_Record excerpts_
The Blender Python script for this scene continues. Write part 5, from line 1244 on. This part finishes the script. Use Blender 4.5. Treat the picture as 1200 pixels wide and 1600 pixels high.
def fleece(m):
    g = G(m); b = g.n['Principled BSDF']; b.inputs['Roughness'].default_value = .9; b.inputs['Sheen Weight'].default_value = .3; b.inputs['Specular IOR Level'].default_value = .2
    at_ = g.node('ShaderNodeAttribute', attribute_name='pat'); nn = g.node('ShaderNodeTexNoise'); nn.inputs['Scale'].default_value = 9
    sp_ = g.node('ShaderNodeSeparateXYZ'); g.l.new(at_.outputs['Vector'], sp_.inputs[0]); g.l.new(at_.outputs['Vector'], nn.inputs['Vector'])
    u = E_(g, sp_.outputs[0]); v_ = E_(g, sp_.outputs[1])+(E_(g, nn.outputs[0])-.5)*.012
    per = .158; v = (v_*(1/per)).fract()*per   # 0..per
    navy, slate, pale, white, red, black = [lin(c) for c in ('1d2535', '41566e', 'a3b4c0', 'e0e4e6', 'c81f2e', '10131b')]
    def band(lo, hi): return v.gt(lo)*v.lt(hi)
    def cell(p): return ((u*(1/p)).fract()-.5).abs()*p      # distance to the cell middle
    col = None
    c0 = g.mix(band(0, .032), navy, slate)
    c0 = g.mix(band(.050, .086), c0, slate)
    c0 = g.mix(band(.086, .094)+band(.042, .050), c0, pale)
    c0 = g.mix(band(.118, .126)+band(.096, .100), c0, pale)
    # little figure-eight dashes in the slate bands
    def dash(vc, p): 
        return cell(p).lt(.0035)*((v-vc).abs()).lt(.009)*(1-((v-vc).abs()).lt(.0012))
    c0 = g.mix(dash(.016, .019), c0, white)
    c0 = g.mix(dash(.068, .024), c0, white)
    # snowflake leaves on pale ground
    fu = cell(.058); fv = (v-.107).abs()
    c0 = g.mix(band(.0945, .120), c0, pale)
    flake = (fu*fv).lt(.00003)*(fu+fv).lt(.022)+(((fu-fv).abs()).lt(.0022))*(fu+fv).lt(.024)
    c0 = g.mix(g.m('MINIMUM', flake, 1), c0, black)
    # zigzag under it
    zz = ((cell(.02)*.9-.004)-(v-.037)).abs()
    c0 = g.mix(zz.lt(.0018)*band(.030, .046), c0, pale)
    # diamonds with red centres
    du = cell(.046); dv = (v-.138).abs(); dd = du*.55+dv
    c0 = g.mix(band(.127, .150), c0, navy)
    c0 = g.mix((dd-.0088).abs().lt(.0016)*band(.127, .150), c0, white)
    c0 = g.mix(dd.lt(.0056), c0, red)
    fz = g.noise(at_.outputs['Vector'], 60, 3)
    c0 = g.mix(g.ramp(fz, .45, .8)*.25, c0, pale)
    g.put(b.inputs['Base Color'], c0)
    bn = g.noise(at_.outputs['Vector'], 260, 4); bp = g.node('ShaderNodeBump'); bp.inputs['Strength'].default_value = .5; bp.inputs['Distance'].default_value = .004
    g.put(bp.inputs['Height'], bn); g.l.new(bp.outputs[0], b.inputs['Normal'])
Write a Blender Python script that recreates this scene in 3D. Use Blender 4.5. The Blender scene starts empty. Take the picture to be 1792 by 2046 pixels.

_Instructions to follow_
From the records above, please extract every line and repeat it exactly.

_Exercise result_
The Blender Python script for this scene continues. Write part 5, from line 1244 on. This part finishes the script. Use Blender 4.5. Treat the picture as 1200 pixels wide and 1600 pixels high.
def fleece(m):
    g = G(m); b = g.n['Principled BSDF']; b.inputs['Roughness'].default_value = .9; b.inputs['Sheen Weight'].default_value = .3; b.inputs['Specular IOR Level'].default_value = .2
    at_ = g.node('ShaderNodeAttribute', attribute_name='pat'); nn = g.node('ShaderNodeTexNoise'); nn.inputs['Scale'].default_value = 9
    sp_ = g.node('ShaderNodeSeparateXYZ'); g.l.new(at_.outputs['Vector'], sp_.inputs[0]); g.l.new(at_.outputs['Vector'], nn.inputs['Vector'])
    u = E_(g, sp_.outputs[0]); v_ = E_(g, sp_.outputs[1])+(E_(g, nn.outputs[0])-.5)*.012
    per = .158; v = (v_*(1/per)).fract()*per   # 0..per
    navy, slate, pale, white, red, black = [lin(c) for c in ('1d2535', '41566e', 'a3b4c0', 'e0e4e6', 'c81f2e', '10131b')]
    def band(lo, hi): return v.gt(lo)*v.lt(hi)
    def cell(p): return ((u*(1/p)).fract()-.5).abs()*p      # distance to the cell middle
    col = None
    c0 = g.mix(band(0, .032), navy, slate)
    c0 = g.mix(band(.050, .086), c0, slate)
    c0 = g.mix(band(.086, .094)+band(.042, .050), c0, pale)
    c0 = g.mix(band(.118, .126)+band(.096, .100), c0, pale)
    # little figure-eight dashes in the slate bands
    def dash(vc, p): 
        return cell(p).lt(.0035)*((v-vc).abs()).lt(.009)*(1-((v-vc).abs()).lt(.0012))
    c0 = g.mix(dash(.016, .019), c0, white)
    c0 = g.mix(dash(.068, .024), c0, white)
    # snowflake leaves on pale ground
    fu = cell(.058); fv = (v-.107).abs()
    c0 = g.mix(band(.0945, .120), c0, pale)
    flake = (fu*fv).lt(.00003)*(fu+fv).lt(.022)+(((fu-fv).abs()).lt(.0022))*(fu+fv).lt(.024)
    c0 = g.mix(g.m('MINIMUM', flake, 1), c0, black)
    # zigzag under it
    zz = ((cell(.02)*.9-.004)-(v-.037)).abs()
    c0 = g.mix(zz.lt(.0018)*band(.030, .046), c0, pale)
    # diamonds with red centres
    du = cell(.046); dv = (v-.138).abs(); dd = du*.55+dv
    c0 = g.mix(band(.127, .150), c0, navy)
    c0 = g.mix((dd-.0088).abs().lt(.0016)*band(.127, .150), c0, white)
    c0 = g.mix(dd.lt(.0056), c0, red)
    fz = g.noise(at_.outputs['Vector'], 60, 3)
    c0 = g.mix(g.ramp(fz, .45, .8)*.25, c0, pale)
    g.put(b.inputs['Base Color'], c0)
    bn = g.noise(at_.outputs['Vector'], 260, 4); bp = g.node('ShaderNodeBump'); bp.inputs['Strength'].default_value = .5; bp.inputs['Distance'].default_value = .004
    g.put(bp.inputs['Height'], bn); g.l.new(bp.outputs[0], b.inputs['Normal'])
Write a Blender Python script that recreates this scene in 3D. Use Blender 4.5. The Blender scene starts empty. Take the picture to be 1792 by 2046 pixels.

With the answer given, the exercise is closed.